Will Big Banks Really Be Broken Up Into Bits and Pieces?
November 12, 2009
Not sure if you've been following the latest bank hearings--there have been so many of them over the past year, who could begrudge you for missing out--but these bank hearings may be bigger than most.
The Senate is dicussing what to do about the "too big to fail" big banks and too big other companies that act like banks, such as insurance companies.
Apparently, if Bloomberg's exclusive report is to be believed, the Senate may actually pass a law that results in the breaking up of several big banks.
John Reed, the former CEO who started Citigroup towards being too big to fail, has even apologized to Congress for using that strategy.
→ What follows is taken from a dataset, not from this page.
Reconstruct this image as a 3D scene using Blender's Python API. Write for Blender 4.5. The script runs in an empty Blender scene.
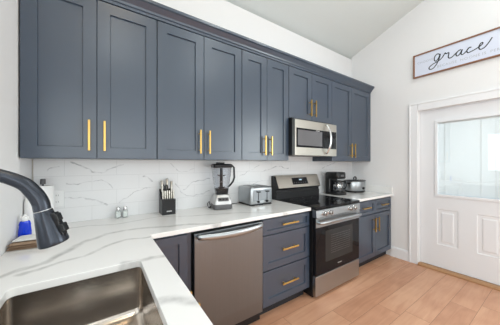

Could big banks such as Citigroup really be broken up?
Populist conspiracy theorists would suggest no, that the Wall Street types would never give up access to the savings accounts and CDs and money market accounts of millions of people.
But what if conservative investments such as savings accounts and CDs were, somehow, segregated by law from speculative investments such as, say, betting on the value of copper on November 13, 2009.
For that is, essentially, what modern giant banks do: use deposit accounts to fund other aspects of the operation.
Previously, circa September of 2008, this system worked fantastically, and it is even working not bad right now, if impressive bank earnings are to be believed.
Could this system, this idea that banks should not only hold money but actively invest it, actually be on the verge of being dismantled?
If so, is that a good thing?
Or will it simply mean that the real business of banking moves the rest of the way off-shore?
Shorebreak
13 November 2009 at 10:38 am
This will never happen. The large Wall Street banks own too many politicians from the top to bottom for even any suggestion of breaking them up to get out of committee. If Congress is unable to reinstate the Glass-Steagall Act how does one expect them to break-up the banks?